--- Dataset extract ---

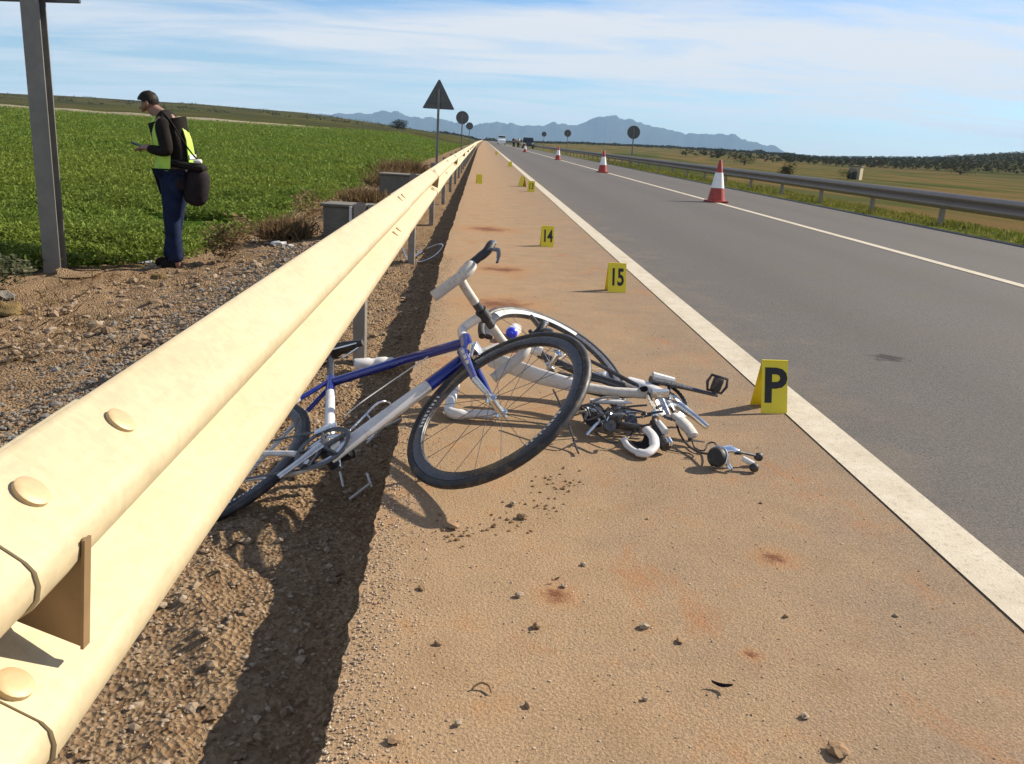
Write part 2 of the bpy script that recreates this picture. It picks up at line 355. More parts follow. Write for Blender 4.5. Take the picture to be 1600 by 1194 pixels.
    def build(s, name, m, parent=None): return link(name, s.mesh(name), m, parent)
def np_mesh(name, verts, tris, m, smooth=False):
    me = bpy.data.meshes.new(name); verts = np.asarray(verts, np.float32); tris = np.asarray(tris, np.int32); k = tris.shape[1]
    me.vertices.add(len(verts)); me.vertices.foreach_set('co', verts.ravel()); me.loops.add(tris.size); me.loops.foreach_set('vertex_index', tris.ravel())
    me.polygons.add(len(tris)); me.polygons.foreach_set('loop_start', np.arange(0, tris.size, k, dtype=np.int32)); me.polygons.foreach_set('loop_total', np.full(len(tris), k, np.int32))
    me.polygons.foreach_set('use_smooth', np.full(len(tris), smooth)); me.update(calc_edges=True); me.validate(); me.materials.append(m); return me
def smooth_path(pts, sub=6):
    pts = [V(p) for p in pts]; out = []
    for i in range(len(pts) - 1):
        p0 = pts[max(i - 1, 0)]; p1 = pts[i]; p2 = pts[i + 1]; p3 = pts[min(i + 2, len(pts) - 1)]
        for k in range(sub):
            t = k / sub; out.append(.5 * ((2 * p1) + (p2 - p0) * t + (2 * p0 - 5 * p1 + 4 * p2 - p3) * t * t + (3 * p1 - p0 - 3 * p2 + p3) * t ** 3))
    return out + [pts[-1]]

# ------------------------------------------------------------------ terrain
def sstep(x, a, b): t = np.clip((x - a) / (b - a), 0, 1); return t * t * (3 - 2 * t)
def edge_x(y): return -.235 - .014 * (np.minimum(y, 8) - 1.2) - .004 * (np.clip(y, 8, 120) - 8)   # broken left edge of the shoulder
def rail_x(y): return -.359 - .010 * (np.minimum(y, 12) - .7) - .004 * (np.clip(y, 12, 120) - 12)
AZ = [-3, -.7, -.52, -.44, -.319, -.195, -.097, -.05, 0, .05, .1, .2, .3, .38, .5, .62, 1.0, 3]
EL = [12, 13, 14, 15.5, 16, 14, 7, 3, 1.5, 2, 4, 5.2, 5.2, 4, 9, 19, 24, 24]
def hills(x, y):
    d = np.hypot(x, y); az = np.where(y > 1, x / np.maximum(y, 1), np.sign(x) * 3)
    return np.interp(az, AZ, EL) * np.where(az > .05, np.clip((d - 250) / 700, 0, 1), sstep(d, 170, 1000))
def z_left(x, y):
    a = -x + edge_x(y) + .25
    z = np.interp(a, [.25, .34, .6, 1.6, 2.8, 6, 90, 2000], [-.17, -.2, -.2, -.2, -.38, -.42, .55, .55])
    z = z + np.clip(y - 40, 0, 130) * .012 * sstep(a, 3, 16)
    return z + hills(x, y) * sstep(a, 4, 30)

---

In the copy, include no pictures; restate the listing above exactly.

Write part 2 of the bpy script that recreates this picture. It picks up at line 355. More parts follow. Write for Blender 4.5. Take the picture to be 1600 by 1194 pixels.
    def build(s, name, m, parent=None): return link(name, s.mesh(name), m, parent)
def np_mesh(name, verts, tris, m, smooth=False):
    me = bpy.data.meshes.new(name); verts = np.asarray(verts, np.float32); tris = np.asarray(tris, np.int32); k = tris.shape[1]
    me.vertices.add(len(verts)); me.vertices.foreach_set('co', verts.ravel()); me.loops.add(tris.size); me.loops.foreach_set('vertex_index', tris.ravel())
    me.polygons.add(len(tris)); me.polygons.foreach_set('loop_start', np.arange(0, tris.size, k, dtype=np.int32)); me.polygons.foreach_set('loop_total', np.full(len(tris), k, np.int32))
    me.polygons.foreach_set('use_smooth', np.full(len(tris), smooth)); me.update(calc_edges=True); me.validate(); me.materials.append(m); return me
def smooth_path(pts, sub=6):
    pts = [V(p) for p in pts]; out = []
    for i in range(len(pts) - 1):
        p0 = pts[max(i - 1, 0)]; p1 = pts[i]; p2 = pts[i + 1]; p3 = pts[min(i + 2, len(pts) - 1)]
        for k in range(sub):
            t = k / sub; out.append(.5 * ((2 * p1) + (p2 - p0) * t + (2 * p0 - 5 * p1 + 4 * p2 - p3) * t * t + (3 * p1 - p0 - 3 * p2 + p3) * t ** 3))
    return out + [pts[-1]]

# ------------------------------------------------------------------ terrain
def sstep(x, a, b): t = np.clip((x - a) / (b - a), 0, 1); return t * t * (3 - 2 * t)
def edge_x(y): return -.235 - .014 * (np.minimum(y, 8) - 1.2) - .004 * (np.clip(y, 8, 120) - 8)   # broken left edge of the shoulder
def rail_x(y): return -.359 - .010 * (np.minimum(y, 12) - .7) - .004 * (np.clip(y, 12, 120) - 12)
AZ = [-3, -.7, -.52, -.44, -.319, -.195, -.097, -.05, 0, .05, .1, .2, .3, .38, .5, .62, 1.0, 3]
EL = [12, 13, 14, 15.5, 16, 14, 7, 3, 1.5, 2, 4, 5.2, 5.2, 4, 9, 19, 24, 24]
def hills(x, y):
    d = np.hypot(x, y); az = np.where(y > 1, x / np.maximum(y, 1), np.sign(x) * 3)
    return np.interp(az, AZ, EL) * np.where(az > .05, np.clip((d - 250) / 700, 0, 1), sstep(d, 170, 1000))
def z_left(x, y):
    a = -x + edge_x(y) + .25
    z = np.interp(a, [.25, .34, .6, 1.6, 2.8, 6, 90, 2000], [-.17, -.2, -.2, -.2, -.38, -.42, .55, .55])
    z = z + np.clip(y - 40, 0, 130) * .012 * sstep(a, 3, 16)
    return z + hills(x, y) * sstep(a, 4, 30)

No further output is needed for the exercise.